Transcribe the records below in full; pictures stay out of the copy.

□ □ □ □ □

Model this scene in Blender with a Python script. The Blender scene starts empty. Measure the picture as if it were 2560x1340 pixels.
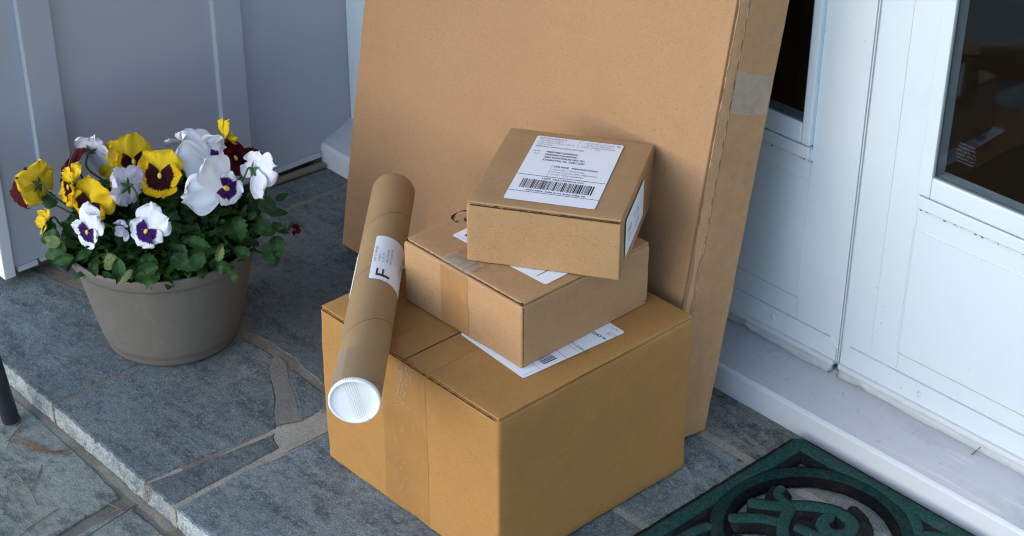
import bpy, bmesh, math, random
from mathutils import Vector, Matrix, noise

# ------------------------------------------------------------------ camera, sky, sun, exposure
random.seed(7)
SC = bpy.context.scene
COL = SC.collection
CAM = Vector((2.06838, -1.45369, 1.29001))
PITCH, ROLL, YAW, FPX = 0.53659, 0.00376, 0.74003, 4425.6
_h = Vector((-math.cos(YAW), math.sin(YAW), 0))
FW = (_h * math.cos(PITCH) + Vector((0, 0, -math.sin(PITCH)))).normalized()
_r = FW.cross(Vector((0, 0, 1))).normalized(); _u = _r.cross(FW)
RT = _r * math.cos(ROLL) + _u * math.sin(ROLL); UP = -_r * math.sin(ROLL) + _u * math.cos(ROLL)
cam = bpy.data.cameras.new('camera'); camo = bpy.data.objects.new('camera', cam); COL.objects.link(camo)
camo.matrix_world = Matrix(((RT.x, UP.x, -FW.x, CAM.x), (RT.y, UP.y, -FW.y, CAM.y), (RT.z, UP.z, -FW.z, CAM.z), (0, 0, 0, 1)))
cam.sensor_width = 36; cam.lens = FPX / 2560 * 36; cam.clip_start = .05; cam.clip_end = 500
cam.dof.use_dof = True; cam.dof.focus_distance = 1.72; cam.dof.aperture_fstop = 22
SC.camera = camo

W = bpy.data.worlds.new('World'); SC.world = W; W.use_nodes = True
wn = W.node_tree; bg = wn.nodes['Background']
sky = wn.nodes.new('ShaderNodeTexSky'); sky.sky_type = 'NISHITA'; sky.sun_disc = False
SUN_EL, SUN_AZ = math.radians(25), math.radians(-13)      # azimuth seen from -Y, towards -X
sdir = Vector((math.sin(SUN_AZ) * math.cos(SUN_EL), -math.cos(SUN_AZ) * math.cos(SUN_EL), math.sin(SUN_EL)))
sky.sun_elevation = SUN_EL; sky.sun_rotation = math.atan2(sdir.x, sdir.y)
sky.air_density = 1.0; sky.dust_density = 0.8; sky.ozone_density = 1.6
wn.links.new(sky.outputs[0], bg.inputs[0]); bg.inputs[1].default_value = 0.15
sl = bpy.data.lights.new('sun', 'SUN'); sl.energy = .5; sl.angle = math.radians(75); sl.color = (.80, .92, 1)
so = bpy.data.objects.new('sun', sl); COL.objects.link(so)
so.rotation_euler = (-sdir).to_track_quat('-Z', 'Y').to_euler()
SC.view_settings.view_transform = 'Standard'; SC.view_settings.look = 'None'
SC.view_settings.gamma = 1; SC.view_settings.exposure = 1.17
SC.render.engine = 'CYCLES'; SC.cycles.use_denoising = True
SC.cycles.max_bounces = 8; SC.cycles.filter_width = 1.05

# ------------------------------------------------------------------ geometry of the photograph's rays
def ray(px, py): return FW + RT * ((px - 1280) / FPX) - UP * ((py - 670) / FPX)
def onz(px, py, z): d = ray(px, py); return CAM + d * ((z - CAM.z) / d.z)
def ony(px, py, y): d = ray(px, py); return CAM + d * ((y - CAM.y) / d.y)
def onx(px, py, x): d = ray(px, py); return CAM + d * ((x - CAM.x) / d.x)
def atd(px, py, d): return CAM + ray(px, py) * d
def g(px, py, z=0.0): p = onz(px, py, z); return (p.x, p.y)

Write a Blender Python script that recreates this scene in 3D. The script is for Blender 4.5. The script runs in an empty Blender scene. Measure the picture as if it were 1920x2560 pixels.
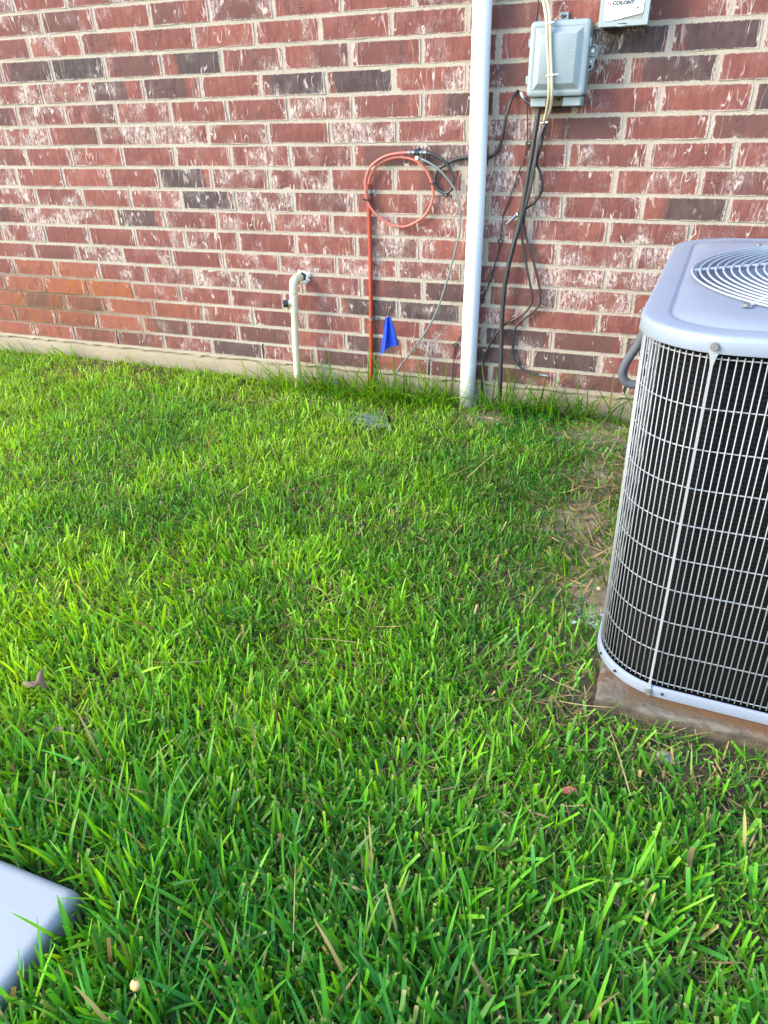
import bpy, bmesh, math, random
import numpy as np
from mathutils import Matrix, Vector

S = bpy.context.scene
COL = S.collection
rng = random.Random(7)
NR = np.random.default_rng(11)

# ------------------------------------------------------------------ camera, sky, sun, exposure
cd = bpy.data.cameras.new('camera')
cam = bpy.data.objects.new('camera', cd)
COL.objects.link(cam)
cd.sensor_fit = 'VERTICAL'
cd.sensor_height = 24.0
cd.lens = 24.0 * 1732.0 / 2560.0
cd.clip_start = 0.02
cd.clip_end = 500
CR = [[0.937037304, -0.157145452, 0.311875612], [0.348467479, 0.479680458, -0.805280743], [-0.023054430, 0.863256605, 0.504238363]]
mw = Matrix(CR).to_4x4()
mw.translation = (0.0, -2.629575, 0.9675875)
cam.matrix_world = mw
S.camera = cam

SUN_EL, SUN_AZ = math.radians(30), math.radians(-126)   # azimuth from +Y, clockwise
w = bpy.data.worlds.new('World')
S.world = w
w.use_nodes = True
nt = w.node_tree
bg = nt.nodes['Background']
sky = nt.nodes.new('ShaderNodeTexSky')
sky.sky_type = 'NISHITA'
sky.sun_disc = False
sky.sun_elevation = SUN_EL
sky.sun_rotation = SUN_AZ
sky.dust_density = 0.7
sky.ozone_density = 3.0
sky.air_density = 1.3
nt.links.new(sky.outputs[0], bg.inputs[0])
bg.inputs[1].default_value = 0.15
sd = bpy.data.lights.new('sun', 'SUN')
sd.energy = 0.9
sd.angle = math.radians(22)
sd.color = (1.0, 0.82, 0.55)
so = bpy.data.objects.new('sun', sd)
COL.objects.link(so)
sv = Vector((math.sin(SUN_AZ) * math.cos(SUN_EL), math.cos(SUN_AZ) * math.cos(SUN_EL), math.sin(SUN_EL)))
so.rotation_euler = sv.to_track_quat('Z', 'Y').to_euler()
so.location = sv * 6
S.view_settings.view_transform = 'Standard'
S.view_settings.look = 'None'
S.view_settings.gamma = 1
S.view_settings.use_curve_mapping = False
S.view_settings.exposure = 2.65

# ------------------------------------------------------------------ helpers
def mesh_obj(name, verts, faces, mat=None, parent=None, smooth=False):
    me = bpy.data.meshes.new(name)
    me.from_pydata([tuple(v) for v in verts], [], faces)
    me.update()
    if smooth:
        me.polygons.foreach_set('use_smooth', [True] * len(me.polygons))
    return link(name, me, mat, parent)

def link(name, me, mat=None, parent=None):
    o = bpy.data.objects.new(name, me)
    COL.objects.link(o)
    if mat and not me.materials:
        me.materials.append(mat)
    if parent:
        o.parent = parent
    return o

def thing(name, label, cat, loc=(0, 0, 0), group=None):
    o = bpy.data.objects.new(name, None)
    o.empty_display_size = 0.05
    COL.objects.link(o)
    o.location = loc
    return tag(o, label, cat, group)

def tag(o, label, cat, group=None):
    o['label'] = label
    o['category'] = cat
    if group:
        o['group'] = group
    return o

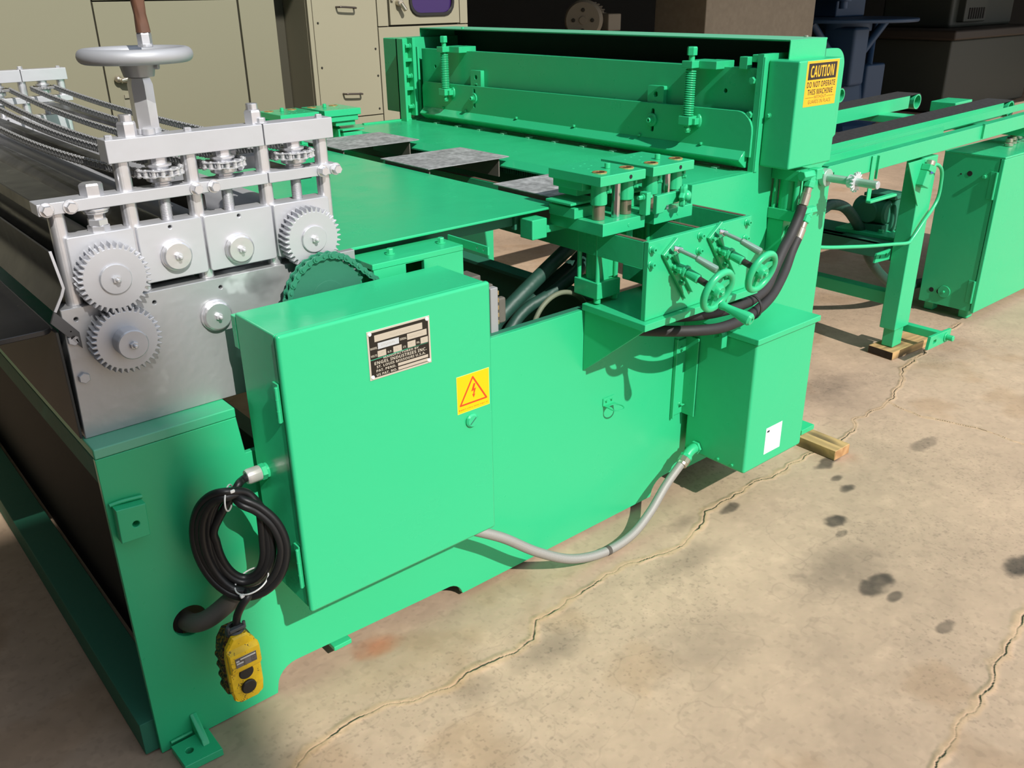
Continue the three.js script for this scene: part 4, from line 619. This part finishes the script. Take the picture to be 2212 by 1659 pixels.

□ □ □ □ □

FINISHED EXERCISE:
Model this scene in Blender with a Python script. The Blender scene starts empty. Measure the picture as if it were 2560x1340 pixels.
import bpy, bmesh, math, random
from mathutils import Vector, Matrix, noise

# ------------------------------------------------------------------ camera, sky, sun, exposure
random.seed(7)
SC = bpy.context.scene
COL = SC.collection
CAM = Vector((2.06838, -1.45369, 1.29001))
PITCH, ROLL, YAW, FPX = 0.53659, 0.00376, 0.74003, 4425.6
_h = Vector((-math.cos(YAW), math.sin(YAW), 0))
FW = (_h * math.cos(PITCH) + Vector((0, 0, -math.sin(PITCH)))).normalized()
_r = FW.cross(Vector((0, 0, 1))).normalized(); _u = _r.cross(FW)
RT = _r * math.cos(ROLL) + _u * math.sin(ROLL); UP = -_r * math.sin(ROLL) + _u * math.cos(ROLL)
cam = bpy.data.cameras.new('camera'); camo = bpy.data.objects.new('camera', cam); COL.objects.link(camo)
camo.matrix_world = Matrix(((RT.x, UP.x, -FW.x, CAM.x), (RT.y, UP.y, -FW.y, CAM.y), (RT.z, UP.z, -FW.z, CAM.z), (0, 0, 0, 1)))
cam.sensor_width = 36; cam.lens = FPX / 2560 * 36; cam.clip_start = .05; cam.clip_end = 500
cam.dof.use_dof = True; cam.dof.focus_distance = 1.72; cam.dof.aperture_fstop = 22
SC.camera = camo

W = bpy.data.worlds.new('World'); SC.world = W; W.use_nodes = True
wn = W.node_tree; bg = wn.nodes['Background']
sky = wn.nodes.new('ShaderNodeTexSky'); sky.sky_type = 'NISHITA'; sky.sun_disc = False
SUN_EL, SUN_AZ = math.radians(25), math.radians(-13)      # azimuth seen from -Y, towards -X
sdir = Vector((math.sin(SUN_AZ) * math.cos(SUN_EL), -math.cos(SUN_AZ) * math.cos(SUN_EL), math.sin(SUN_EL)))
sky.sun_elevation = SUN_EL; sky.sun_rotation = math.atan2(sdir.x, sdir.y)
sky.air_density = 1.0; sky.dust_density = 0.8; sky.ozone_density = 1.6
wn.links.new(sky.outputs[0], bg.inputs[0]); bg.inputs[1].default_value = 0.15
sl = bpy.data.lights.new('sun', 'SUN'); sl.energy = .5; sl.angle = math.radians(75); sl.color = (.80, .92, 1)
so = bpy.data.objects.new('sun', sl); COL.objects.link(so)
so.rotation_euler = (-sdir).to_track_quat('-Z', 'Y').to_euler()
SC.view_settings.view_transform = 'Standard'; SC.view_settings.look = 'None'
SC.view_settings.gamma = 1; SC.view_settings.exposure = 1.17
SC.render.engine = 'CYCLES'; SC.cycles.use_denoising = True
SC.cycles.max_bounces = 8; SC.cycles.filter_width = 1.05

# ------------------------------------------------------------------ geometry of the photograph's rays
def ray(px, py): return FW + RT * ((px - 1280) / FPX) - UP * ((py - 670) / FPX)
def onz(px, py, z): d = ray(px, py); return CAM + d * ((z - CAM.z) / d.z)
def ony(px, py, y): d = ray(px, py); return CAM + d * ((y - CAM.y) / d.y)
def onx(px, py, x): d = ray(px, py); return CAM + d * ((x - CAM.x) / d.x)
def atd(px, py, d): return CAM + ray(px, py) * d
def g(px, py, z=0.0): p = onz(px, py, z); return (p.x, p.y)

Write a Blender Python script that recreates this scene in 3D. The script is for Blender 4.5. The script runs in an empty Blender scene. Measure the picture as if it were 1920x2560 pixels.
import bpy, bmesh, math, random
import numpy as np
from mathutils import Matrix, Vector

S = bpy.context.scene
COL = S.collection
rng = random.Random(7)
NR = np.random.default_rng(11)

# ------------------------------------------------------------------ camera, sky, sun, exposure
cd = bpy.data.cameras.new('camera')
cam = bpy.data.objects.new('camera', cd)
COL.objects.link(cam)
cd.sensor_fit = 'VERTICAL'
cd.sensor_height = 24.0
cd.lens = 24.0 * 1732.0 / 2560.0
cd.clip_start = 0.02
cd.clip_end = 500
CR = [[0.937037304, -0.157145452, 0.311875612], [0.348467479, 0.479680458, -0.805280743], [-0.023054430, 0.863256605, 0.504238363]]
mw = Matrix(CR).to_4x4()
mw.translation = (0.0, -2.629575, 0.9675875)
cam.matrix_world = mw
S.camera = cam

SUN_EL, SUN_AZ = math.radians(30), math.radians(-126)   # azimuth from +Y, clockwise
w = bpy.data.worlds.new('World')
S.world = w
w.use_nodes = True
nt = w.node_tree
bg = nt.nodes['Background']
sky = nt.nodes.new('ShaderNodeTexSky')
sky.sky_type = 'NISHITA'
sky.sun_disc = False
sky.sun_elevation = SUN_EL
sky.sun_rotation = SUN_AZ
sky.dust_density = 0.7
sky.ozone_density = 3.0
sky.air_density = 1.3
nt.links.new(sky.outputs[0], bg.inputs[0])
bg.inputs[1].default_value = 0.15
sd = bpy.data.lights.new('sun', 'SUN')
sd.energy = 0.9
sd.angle = math.radians(22)
sd.color = (1.0, 0.82, 0.55)
so = bpy.data.objects.new('sun', sd)
COL.objects.link(so)
sv = Vector((math.sin(SUN_AZ) * math.cos(SUN_EL), math.cos(SUN_AZ) * math.cos(SUN_EL), math.sin(SUN_EL)))
so.rotation_euler = sv.to_track_quat('Z', 'Y').to_euler()
so.location = sv * 6
S.view_settings.view_transform = 'Standard'
S.view_settings.look = 'None'
S.view_settings.gamma = 1
S.view_settings.use_curve_mapping = False
S.view_settings.exposure = 2.65

# ------------------------------------------------------------------ helpers
def mesh_obj(name, verts, faces, mat=None, parent=None, smooth=False):
    me = bpy.data.meshes.new(name)
    me.from_pydata([tuple(v) for v in verts], [], faces)
    me.update()
    if smooth:
        me.polygons.foreach_set('use_smooth', [True] * len(me.polygons))
    return link(name, me, mat, parent)

def link(name, me, mat=None, parent=None):
    o = bpy.data.objects.new(name, me)
    COL.objects.link(o)
    if mat and not me.materials:
        me.materials.append(mat)
    if parent:
        o.parent = parent
    return o

def thing(name, label, cat, loc=(0, 0, 0), group=None):
    o = bpy.data.objects.new(name, None)
    o.empty_display_size = 0.05
    COL.objects.link(o)
    o.location = loc
    return tag(o, label, cat, group)

def tag(o, label, cat, group=None):
    o['label'] = label
    o['category'] = cat
    if group:
        o['group'] = group
    return o

Continue the three.js script for this scene: part 4, from line 619. This part finishes the script. Take the picture to be 2212 by 1659 pixels.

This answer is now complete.